- [WHAT IS BEING ASKED]: Retype, word for word, the lines from the first line of the entries through the line that holds "return nd.outputs[0]"; leave out the pictures.

- [TASK DATA]:
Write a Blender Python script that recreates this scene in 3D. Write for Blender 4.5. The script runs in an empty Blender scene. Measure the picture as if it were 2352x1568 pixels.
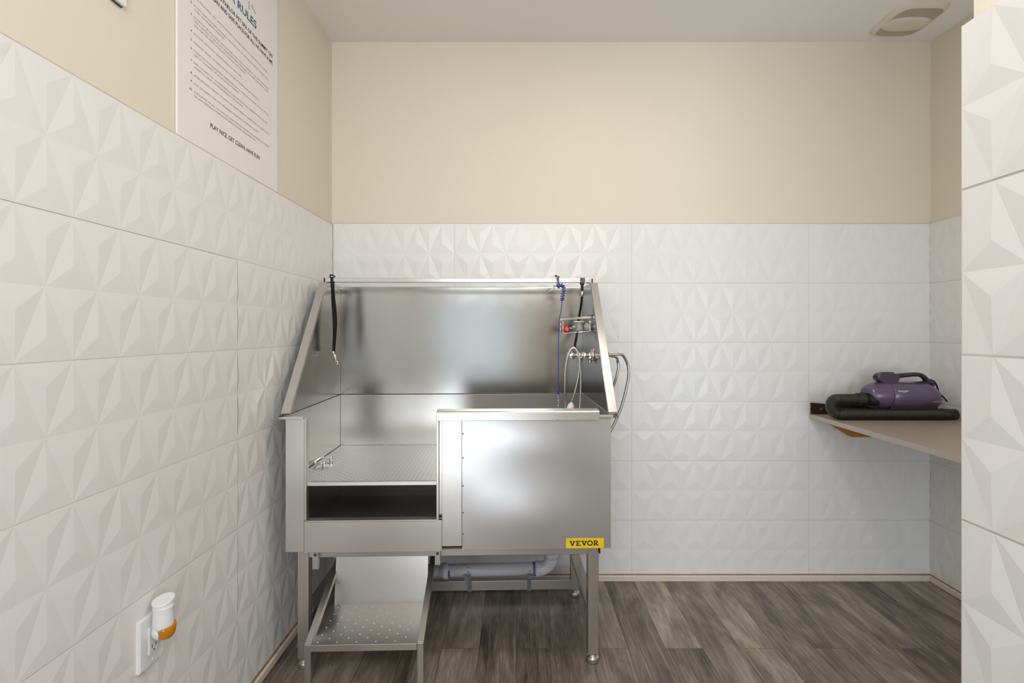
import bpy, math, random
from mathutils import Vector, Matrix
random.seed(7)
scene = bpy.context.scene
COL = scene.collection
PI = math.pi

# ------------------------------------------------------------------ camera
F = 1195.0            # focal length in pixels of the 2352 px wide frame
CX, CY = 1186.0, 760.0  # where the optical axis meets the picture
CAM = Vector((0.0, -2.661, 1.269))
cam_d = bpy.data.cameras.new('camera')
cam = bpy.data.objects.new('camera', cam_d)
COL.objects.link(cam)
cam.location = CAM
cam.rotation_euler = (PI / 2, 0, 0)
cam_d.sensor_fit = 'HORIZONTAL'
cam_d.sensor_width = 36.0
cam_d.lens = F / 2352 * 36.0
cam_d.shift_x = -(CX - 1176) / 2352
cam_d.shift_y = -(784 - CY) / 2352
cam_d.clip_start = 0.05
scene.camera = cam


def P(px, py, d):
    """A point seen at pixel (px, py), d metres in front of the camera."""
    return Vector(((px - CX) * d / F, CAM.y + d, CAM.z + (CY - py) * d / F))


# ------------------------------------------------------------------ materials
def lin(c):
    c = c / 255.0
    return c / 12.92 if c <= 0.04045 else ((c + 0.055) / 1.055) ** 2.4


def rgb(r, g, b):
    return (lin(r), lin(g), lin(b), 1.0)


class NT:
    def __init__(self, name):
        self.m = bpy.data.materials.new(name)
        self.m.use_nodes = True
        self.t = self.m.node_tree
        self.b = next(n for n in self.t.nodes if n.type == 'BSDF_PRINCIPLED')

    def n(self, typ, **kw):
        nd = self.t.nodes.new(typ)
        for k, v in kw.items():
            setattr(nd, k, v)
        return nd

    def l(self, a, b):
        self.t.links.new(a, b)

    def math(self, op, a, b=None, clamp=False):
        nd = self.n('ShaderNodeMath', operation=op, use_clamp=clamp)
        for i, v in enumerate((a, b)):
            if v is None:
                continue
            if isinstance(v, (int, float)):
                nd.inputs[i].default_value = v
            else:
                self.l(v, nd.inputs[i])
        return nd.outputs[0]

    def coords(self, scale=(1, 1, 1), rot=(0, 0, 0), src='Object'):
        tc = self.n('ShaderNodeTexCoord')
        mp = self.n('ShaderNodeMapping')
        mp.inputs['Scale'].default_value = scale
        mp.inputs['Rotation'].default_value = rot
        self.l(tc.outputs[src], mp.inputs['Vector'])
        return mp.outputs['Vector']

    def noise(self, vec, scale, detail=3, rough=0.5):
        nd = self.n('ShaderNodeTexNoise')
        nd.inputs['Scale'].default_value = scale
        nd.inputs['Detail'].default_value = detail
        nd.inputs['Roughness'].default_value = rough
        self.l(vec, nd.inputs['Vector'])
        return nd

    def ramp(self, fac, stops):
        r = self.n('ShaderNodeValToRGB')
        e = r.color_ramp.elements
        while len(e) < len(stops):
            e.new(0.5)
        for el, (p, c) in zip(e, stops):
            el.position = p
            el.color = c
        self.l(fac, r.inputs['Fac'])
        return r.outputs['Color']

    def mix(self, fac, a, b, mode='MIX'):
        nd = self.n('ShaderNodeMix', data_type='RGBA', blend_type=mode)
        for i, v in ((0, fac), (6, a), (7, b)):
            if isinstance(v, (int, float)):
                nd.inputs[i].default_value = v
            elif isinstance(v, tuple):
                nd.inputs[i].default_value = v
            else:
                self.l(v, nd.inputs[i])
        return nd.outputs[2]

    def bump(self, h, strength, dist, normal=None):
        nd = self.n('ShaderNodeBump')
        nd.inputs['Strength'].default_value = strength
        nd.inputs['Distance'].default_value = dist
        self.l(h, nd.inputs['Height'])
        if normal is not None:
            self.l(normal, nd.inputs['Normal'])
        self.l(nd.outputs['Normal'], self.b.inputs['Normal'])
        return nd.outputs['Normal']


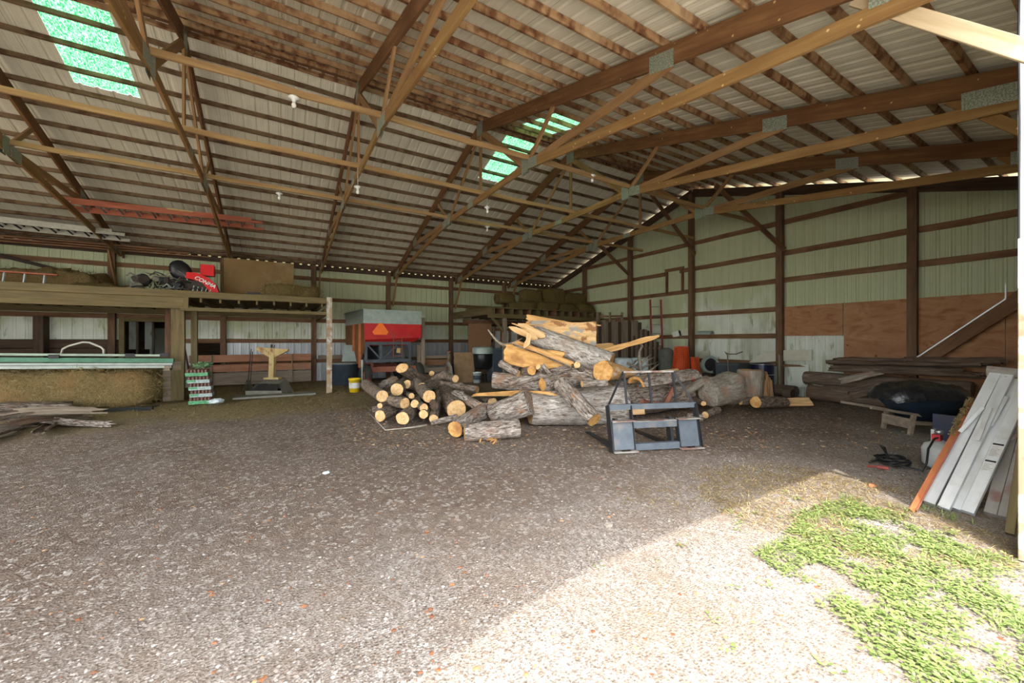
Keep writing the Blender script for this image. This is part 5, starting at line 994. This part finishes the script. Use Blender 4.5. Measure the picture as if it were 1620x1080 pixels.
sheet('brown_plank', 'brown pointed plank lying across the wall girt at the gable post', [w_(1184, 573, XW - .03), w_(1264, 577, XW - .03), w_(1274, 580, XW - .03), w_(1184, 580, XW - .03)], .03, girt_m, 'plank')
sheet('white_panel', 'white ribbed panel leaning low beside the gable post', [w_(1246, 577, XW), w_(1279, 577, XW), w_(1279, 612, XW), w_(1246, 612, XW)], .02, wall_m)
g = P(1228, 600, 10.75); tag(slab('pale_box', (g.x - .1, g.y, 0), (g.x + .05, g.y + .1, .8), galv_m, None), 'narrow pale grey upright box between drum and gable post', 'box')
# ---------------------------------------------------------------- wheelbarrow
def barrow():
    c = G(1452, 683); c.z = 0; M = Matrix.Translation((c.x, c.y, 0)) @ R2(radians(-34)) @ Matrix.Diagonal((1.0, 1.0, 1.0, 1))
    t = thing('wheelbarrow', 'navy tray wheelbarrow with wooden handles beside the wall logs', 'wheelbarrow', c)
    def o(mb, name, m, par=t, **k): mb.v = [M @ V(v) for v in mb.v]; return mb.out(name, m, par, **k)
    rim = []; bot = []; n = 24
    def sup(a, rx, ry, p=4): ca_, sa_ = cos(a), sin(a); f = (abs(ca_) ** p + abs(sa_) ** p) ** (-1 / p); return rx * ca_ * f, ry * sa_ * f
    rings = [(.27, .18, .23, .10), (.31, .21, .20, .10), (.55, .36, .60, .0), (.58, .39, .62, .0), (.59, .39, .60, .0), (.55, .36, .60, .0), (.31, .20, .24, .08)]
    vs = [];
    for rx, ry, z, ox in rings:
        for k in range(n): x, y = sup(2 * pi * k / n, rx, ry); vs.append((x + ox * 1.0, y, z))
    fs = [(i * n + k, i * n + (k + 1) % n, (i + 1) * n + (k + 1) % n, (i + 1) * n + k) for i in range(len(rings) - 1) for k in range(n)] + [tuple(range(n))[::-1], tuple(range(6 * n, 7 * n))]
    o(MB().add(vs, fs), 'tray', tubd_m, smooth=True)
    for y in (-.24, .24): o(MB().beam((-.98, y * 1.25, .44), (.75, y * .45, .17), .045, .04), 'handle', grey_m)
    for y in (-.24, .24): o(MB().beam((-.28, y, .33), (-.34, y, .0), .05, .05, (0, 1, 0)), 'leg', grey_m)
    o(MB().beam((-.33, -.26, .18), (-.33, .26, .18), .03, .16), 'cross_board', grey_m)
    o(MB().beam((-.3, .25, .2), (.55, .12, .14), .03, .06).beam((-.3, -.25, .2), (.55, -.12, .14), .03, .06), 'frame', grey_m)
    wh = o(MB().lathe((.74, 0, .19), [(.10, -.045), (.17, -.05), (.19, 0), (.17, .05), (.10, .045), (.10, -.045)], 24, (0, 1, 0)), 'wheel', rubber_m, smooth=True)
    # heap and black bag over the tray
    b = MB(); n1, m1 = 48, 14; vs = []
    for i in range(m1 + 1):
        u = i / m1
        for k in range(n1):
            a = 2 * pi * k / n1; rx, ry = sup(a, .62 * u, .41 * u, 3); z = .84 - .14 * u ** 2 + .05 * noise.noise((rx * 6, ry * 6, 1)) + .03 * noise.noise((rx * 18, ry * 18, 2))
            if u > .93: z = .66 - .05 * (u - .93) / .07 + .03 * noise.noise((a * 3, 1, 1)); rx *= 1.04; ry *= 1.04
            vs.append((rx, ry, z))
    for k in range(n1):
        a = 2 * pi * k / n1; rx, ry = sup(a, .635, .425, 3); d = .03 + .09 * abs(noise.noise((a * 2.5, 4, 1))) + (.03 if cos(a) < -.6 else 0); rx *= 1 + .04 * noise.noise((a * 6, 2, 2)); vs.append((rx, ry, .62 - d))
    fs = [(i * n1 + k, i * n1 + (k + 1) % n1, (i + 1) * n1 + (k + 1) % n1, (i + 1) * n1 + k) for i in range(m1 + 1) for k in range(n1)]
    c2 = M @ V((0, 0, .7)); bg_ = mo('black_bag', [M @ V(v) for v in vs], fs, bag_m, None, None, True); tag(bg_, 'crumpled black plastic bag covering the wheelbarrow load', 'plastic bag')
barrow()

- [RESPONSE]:
Write a Blender Python script that recreates this scene in 3D. Write for Blender 4.5. The script runs in an empty Blender scene. Measure the picture as if it were 2352x1568 pixels.
import bpy, math, random
from mathutils import Vector, Matrix
random.seed(7)
scene = bpy.context.scene
COL = scene.collection
PI = math.pi

# ------------------------------------------------------------------ camera
F = 1195.0            # focal length in pixels of the 2352 px wide frame
CX, CY = 1186.0, 760.0  # where the optical axis meets the picture
CAM = Vector((0.0, -2.661, 1.269))
cam_d = bpy.data.cameras.new('camera')
cam = bpy.data.objects.new('camera', cam_d)
COL.objects.link(cam)
cam.location = CAM
cam.rotation_euler = (PI / 2, 0, 0)
cam_d.sensor_fit = 'HORIZONTAL'
cam_d.sensor_width = 36.0
cam_d.lens = F / 2352 * 36.0
cam_d.shift_x = -(CX - 1176) / 2352
cam_d.shift_y = -(784 - CY) / 2352
cam_d.clip_start = 0.05
scene.camera = cam


def P(px, py, d):
    """A point seen at pixel (px, py), d metres in front of the camera."""
    return Vector(((px - CX) * d / F, CAM.y + d, CAM.z + (CY - py) * d / F))


# ------------------------------------------------------------------ materials
def lin(c):
    c = c / 255.0
    return c / 12.92 if c <= 0.04045 else ((c + 0.055) / 1.055) ** 2.4


def rgb(r, g, b):
    return (lin(r), lin(g), lin(b), 1.0)


class NT:
    def __init__(self, name):
        self.m = bpy.data.materials.new(name)
        self.m.use_nodes = True
        self.t = self.m.node_tree
        self.b = next(n for n in self.t.nodes if n.type == 'BSDF_PRINCIPLED')

    def n(self, typ, **kw):
        nd = self.t.nodes.new(typ)
        for k, v in kw.items():
            setattr(nd, k, v)
        return nd

    def l(self, a, b):
        self.t.links.new(a, b)

    def math(self, op, a, b=None, clamp=False):
        nd = self.n('ShaderNodeMath', operation=op, use_clamp=clamp)
        for i, v in enumerate((a, b)):
            if v is None:
                continue
            if isinstance(v, (int, float)):
                nd.inputs[i].default_value = v
            else:
                self.l(v, nd.inputs[i])
        return nd.outputs[0]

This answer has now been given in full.